The fall of evangelicals in the public sphere and the rise of Roman Catholic sway are oddly simultaneous.  Evangelicals lost their hard won control of America’s university system when, during the Civil War, the government developed land grant institutions.  More wealth, growth, the societal challenges of new technology, the advent of grammatical-historical criticism, as well as new learning styles such as the seminar format adopted from Europe,all conspired to induce a rapid decline of Evangelical sway in the academic world as the 20th Century dawned.  Evangelicals were caught off guard and simply did not know how to respond.  This social development was of course best encapsulated with the infamous Scopes Monkey Trial here in my home state of Tennessee.  At the trial, Evangelical leader William Jennings Bryan (incidentally also a tireless champion of working families and the poor), was made to look like a country simpleton clinging to antiquated superstition.  The Evangelical response to this humiliation, and to other challenges from liberal Christian organizations, was to withdraw from the public spotlight and embrace a separatist mentality.
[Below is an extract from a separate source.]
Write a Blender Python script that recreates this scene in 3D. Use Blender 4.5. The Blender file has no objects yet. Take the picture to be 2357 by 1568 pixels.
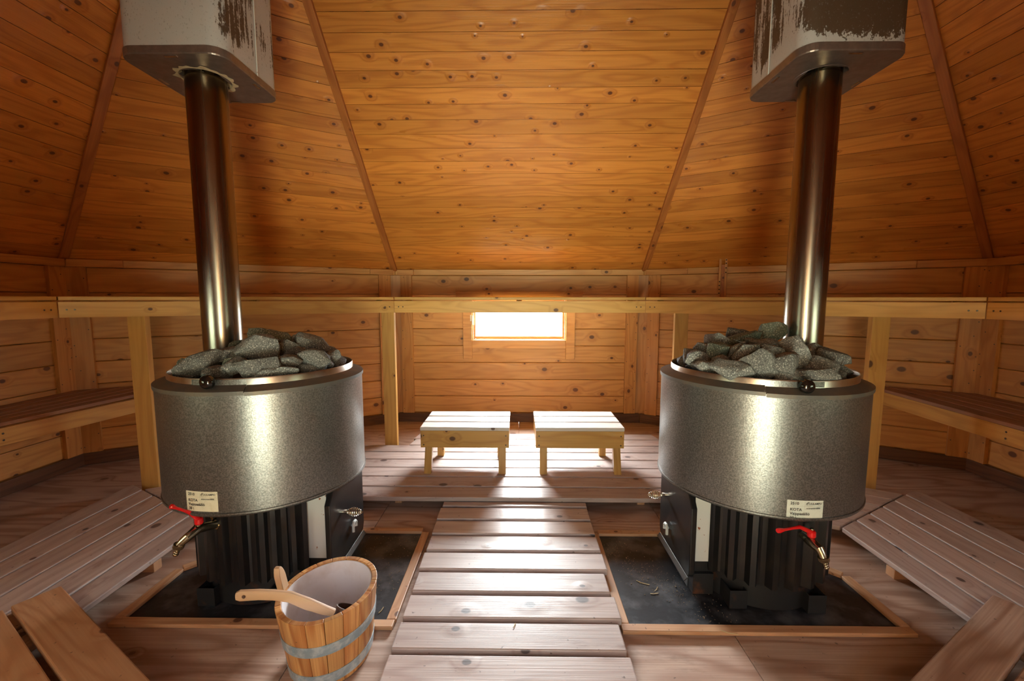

Conversely, a drastic increase in the numbers of immigrants coming from Ireland, Italy, and Eastern Europe suddenly vaulted Roman Catholics onto the national scene.  Their sheer numbers no longer allowed for overlooking.  Suddenly, Catholic politicians sprang up across America’s major cities.  Under the leadership of James Cardinal Gibbons, the archbishop of Baltimore until his death in 1921, Catholics began to embrace American patriotism and see themselves as having ownership in the American experiment.  These efforts took off with the nomination of Al Smith for President by the Democrats in 1928 and culminated when John F. Kennedy became the first Catholic President in 1960.

Evangelicals of course were not finished.  Under a new generation of leaders, notably Billy Graham, Harold Ockenga, and Carl F. H. Henry, they slowing emerged from the shadows to re-engage mainstream culture.  The election of Jimmy Carter in 1976 announced their success.  Carter’s presidency also saw the first glimmers of political coalition building between Evangelicals and Catholics.  The romance however really heated up in the late 1970’s when Evangelicals were ignited against abortion largely through Francis and Frank Schaeffer’s work.  The Evangelical battle against the perceived encroaching secularism found ready and willing allies in the Roman Catholic community.

The New Religious Right, active since Carter’s day, still remain a potent force.  Made up of Evangelicals and conservative Catholics who feel the traditional place of religion is constantly under attack. While the coalition perhaps saw its strength sapped in the first decade of the new century, there is not doubt the healthcare mandate of 2009 revived it will a new found furry and desperation.  Whatever theological differences exist are certainly now secondary as many religious, conservative Americans feel the comforting social framework of the past coming apart at the seams.

Where will this partnership go from here?  I’m not sure but I’d be willing to bet it will make for good viewing.